So whether you're a seasoned public speaker or are scared stiff about a looming presentation, take the time to learn how to use humor to in order to increase persuasion's effectiveness.
Members Reviews:
Useful book for people who want to add humor to their business presentation
Unlike books about about being a comedian, "Your Presentation is a Joke" is specially written to the business audience. While a stand-up comedy how-to book might help you prepare for appearing on a basement comedy club stage, it could get you fired from your job if you used the same routine at a corporate seminar. Inappropriate comments in a corporate environment include anything to do with sex, religion, and politics, and also any comments that rag on someone else. Hopefully your mother taught you to be respectful, but since too many mothers neglected to teach that lesson, Marshall Chiles takes a chapter to break down the details of how to act in public.
Telling a joke not only requires timing, explains Chiles, but the placement of a joke in a speech also has critical impact. After you tell a joke, the audience is excited to hear what you will say next. That's a great time to hit them with your main point or call to action, since that's when they are most suceptible.
Chiles provides useful resources, like a website that can help you identify the source of an image that you find on the web.

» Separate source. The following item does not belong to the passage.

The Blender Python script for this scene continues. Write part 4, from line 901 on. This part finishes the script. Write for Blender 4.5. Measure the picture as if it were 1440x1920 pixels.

Go to [...] and enter the URL of an image, and it will return not only where else you can find the image, but where you can find the highest quality one, too. On his own site, too, [...], Chiles provides useful material as well.
He teaches techniques that can be easily applied, and since they are formulaic, anyone can do them. For example, he suggests choosing a topic, writing a list of true sentences about it, and then writing a list of specific words related to the topic. You will use these words as the punch word (last word in the sentence) when you make the punchlines. Then choose an emotion, so for example, if your subject is "traffic," you might choose the emotion "hate" (i.e., Traffic makes me angry; Traffic makes me competitive; Traffic reports never mention the road I am on while I am on it.) Next, reverse the emotion and adjust the sentence, and you're done: I love traffic because it brings out my competitive side; I like to hear about the traffic on other people's commutes; I love starting off my day frustrated.